Kung Fu Hustle (2004)

I confess I don't watch many martial arts movies. Even the popular ones rarely rise above average in my estimation, because they tend to have all the plot complexity of an '80s video game. They're almost a kind of porn that substitutes fighting for sex. But they don't hurt to watch once in a while, and I get curious about artists I haven't seen before.

In this case, the director and main actor is Stephen Chow, known for comedies first and foremost. Indeed, this one isn't just on-and-off humor like The Legend of Drunken Master; it tries to be funny pretty much all 99 minutes. And the loose physics and mysticism go beyond Zhang Yimou-style wuxia and straight into cartooniness. Bill Murray praised it supremely on this score.

Before I get into those details, I might as well describe what plot there is. In a stylized version of the '40s, Sing, a young man disillusioned by his childhood attempt at heroism, wants to join the Axe Gang, who reign over all but the poorest neighborhoods of Shanghai. While amazing at picking locks, he and especially his buddy are incompetent at acting like thugs. Sing draws the attention of the real Axe Gang to deal with a slum that won't respect them. Fortunately, the slum has a few excellent fighters to oppose them. It becomes increasingly apparent that Sing will revise his idea that bad guys always win -- and will then discover his untapped potential.

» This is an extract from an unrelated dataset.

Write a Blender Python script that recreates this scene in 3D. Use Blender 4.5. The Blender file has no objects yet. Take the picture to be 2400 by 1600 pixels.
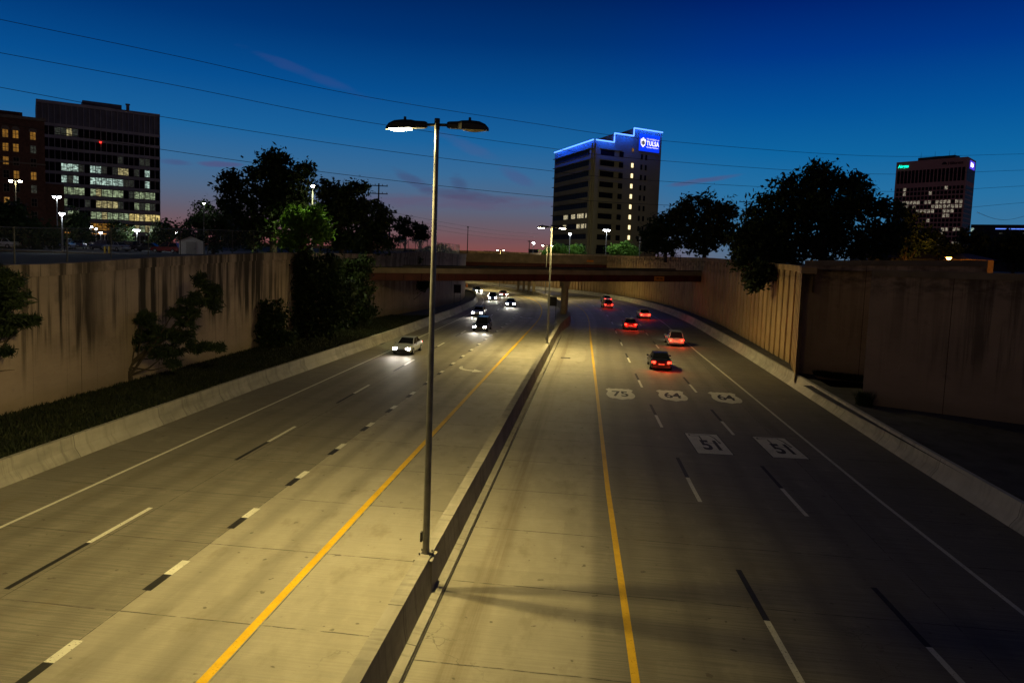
import bpy, bmesh, math, random
import numpy as np
from mathutils import Vector, Matrix
R = math.radians
SC = bpy.context.scene
COL = SC.collection
rnd = random.Random(7)

# ------------------------------------------------------------------ camera
F = 1663.0; H = 9.7; PX, PY = 1200.0, 735.0          # lens in pixels of a 2400 px wide frame
TH = math.atan(0.085); ROLL = 0.036
fv = np.array([0, math.cos(TH), -math.sin(TH)]); rv = np.array([1.0, 0, 0]); uv_ = np.cross(rv, fv)
RV = math.cos(ROLL) * rv + math.sin(ROLL) * uv_
UV = math.cos(ROLL) * uv_ - math.sin(ROLL) * rv
def ray(x, y): return fv + RV * (x - PX) / F + UV * (PY - y) / F
def at_y(x, y, Y):
    d = ray(x, y); return np.array([0, 0, H]) + Y / d[1] * d
def at_z(x, y, z):
    d = ray(x, y); return np.array([0, 0, H]) + (z - H) / d[2] * d
cam = bpy.data.cameras.new('camera'); co = bpy.data.objects.new('camera', cam); COL.objects.link(co)
cam.sensor_width = 36; cam.lens = F * 36 / 2400; cam.shift_y = -(800 - PY) / 2400
cam.clip_start = 0.1; cam.clip_end = 9000
m = Matrix.Identity(4)
for i in range(3):
    m[i][0] = RV[i]; m[i][1] = UV[i]; m[i][2] = -fv[i]
m[2][3] = H
co.matrix_world = m
SC.camera = co
SC.view_settings.view_transform = 'Standard'; SC.view_settings.look = 'None'
SC.view_settings.exposure = 0; SC.view_settings.gamma = 1
SC.render.film_transparent = False
SC.cycles.max_bounces = 5; SC.cycles.diffuse_bounces = 3; SC.cycles.glossy_bounces = 2
SC.cycles.transparent_max_bounces = 24; SC.cycles.sample_clamp_indirect = 4; SC.cycles.sample_clamp_direct = 0
SC.cycles.use_denoising = True

def lin(r, g, b):
    f = lambda c: (c / 255 / 12.92) if c / 255 <= 0.04045 else ((c / 255 + 0.055) / 1.055) ** 2.4
    return (f(r), f(g), f(b), 1)

# ------------------------------------------------------------------ node helper
class NT:
    def __init__(s, tree): s.t = tree; s.n = tree.nodes; s.l = tree.links
    def node(s, typ, **kw):
        n = s.n.new(typ)
        for k, v in kw.items(): setattr(n, k, v)
        return n
    def put(s, sock, v):
        if hasattr(v, 'node'): s.l.new(v, sock)
        else: sock.default_value = v
    def m(s, op, a, b=0.0, c=0.0, clamp=False):
        n = s.node('ShaderNodeMath', operation=op, use_clamp=clamp)
        s.put(n.inputs[0], a); s.put(n.inputs[1], b); s.put(n.inputs[2], c)
        return n.outputs[0]
    def mix(s, fac, a, b):
        n = s.node('ShaderNodeMix', data_type='RGBA')
        s.put(n.inputs[0], fac); s.put(n.inputs[6], a); s.put(n.inputs[7], b)
        return n.outputs[2]
    def ramp(s, fac, stops, interp='LINEAR'):
        n = s.node('ShaderNodeValToRGB'); cr = n.color_ramp; cr.interpolation = interp
        while len(cr.elements) < len(stops): cr.elements.new(0.5)
        for e, (p, c) in zip(cr.elements, stops):
            e.position = p; e.color = c if hasattr(c, '__len__') else (c, c, c, 1)
        s.put(n.inputs[0], fac); return n.outputs[0]
    def noise(s, vec, scale, detail=4, rough=0.55):
        n = s.node('ShaderNodeTexNoise'); n.inputs['Scale'].default_value = scale
        n.inputs['Detail'].default_value = detail; n.inputs['Roughness'].default_value = rough
        if vec is not None: s.l.new(vec, n.inputs['Vector'])
        return n.outputs['Fac']
    def scale(s, vec, sc):
        n = s.node('ShaderNodeMapping'); s.l.new(vec, n.inputs['Vector']); n.inputs['Scale'].default_value = sc
        return n.outputs[0]
    def comb(s, x, y, z):
        n = s.node('ShaderNodeCombineXYZ')
        s.put(n.inputs[0], x); s.put(n.inputs[1], y); s.put(n.inputs[2], z); return n.outputs[0]
    def smooth(s, v, a, b):
        n = s.node('ShaderNodeMapRange', interpolation_type='SMOOTHSTEP')
        s.put(n.inputs[0], v); n.inputs[1].default_value = a; n.inputs[2].default_value = b
        return n.outputs[0]

# ------------------------------------------------------------------ sky (dusk, the afterglow lies ahead and to the left)
w = bpy.data.worlds.new("World"); SC.world = w; w.use_nodes = True
nt = NT(w.node_tree); w.node_tree.nodes.clear()
tc = nt.node('ShaderNodeTexCoord')
sx = nt.node('ShaderNodeSeparateXYZ'); nt.l.new(tc.outputs['Generated'], sx.inputs[0])
X_, Y_, Z_ = sx.outputs
hz = nt.m('SQRT', nt.m('ADD', nt.m('MULTIPLY', X_, X_), nt.m('MULTIPLY', Y_, Y_)))
B_ = nt.m('DIVIDE', Z_, nt.m('MAXIMUM', hz, 0.001))           # tan of elevation
A_ = nt.m('DIVIDE', X_, nt.m('MAXIMUM', Y_, 0.001))           # tan of azimuth, ahead
E_ = nt.m('MULTIPLY', nt.m('ARCTANGENT', B_), 1 / R(90))      # 0 horizon .. 1 zenith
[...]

You probably have a good idea of what kind of humor turns up in the midst of martial arts: Some fighters are impossibly awesome, and some become the butts of slapstick (with a little overlap). The lowbrow doesn't end there, tho. With characters exaggerated in certain other ways, you may well think of '40s cartoon shorts. And not the better ones, in my opinion. Not much of the modern West would care for the depiction of women, for example, or the openly gay hairdresser. Even those who fall into that impossibly awesome group first invite us to laugh at them.

And how goes the violence? Since the lack of realism (with effects no more convincing than in Liza, the Fox-Fairy) prevents me from admiring the actors' physical abilities, I can only tell you that it's a tad too bloody for the Looney Tunes. Despite Sony's effort to soften it for the U.S. release (so much for our reputation of using more violence in entertainment than the rest of the world), it still garners an R rating. Yet no designated good guys evidently kill in the course of the story, so I guess there's a slight pacifism involved.

Since I rarely got the urge to laugh or felt an earnest surge of adrenaline, I have decided not to bother with Shaolin Soccer or any other Chow flicks. But if you enjoy frantic sights, sounds, and gags with little regard for intellect, you may find it worth your time.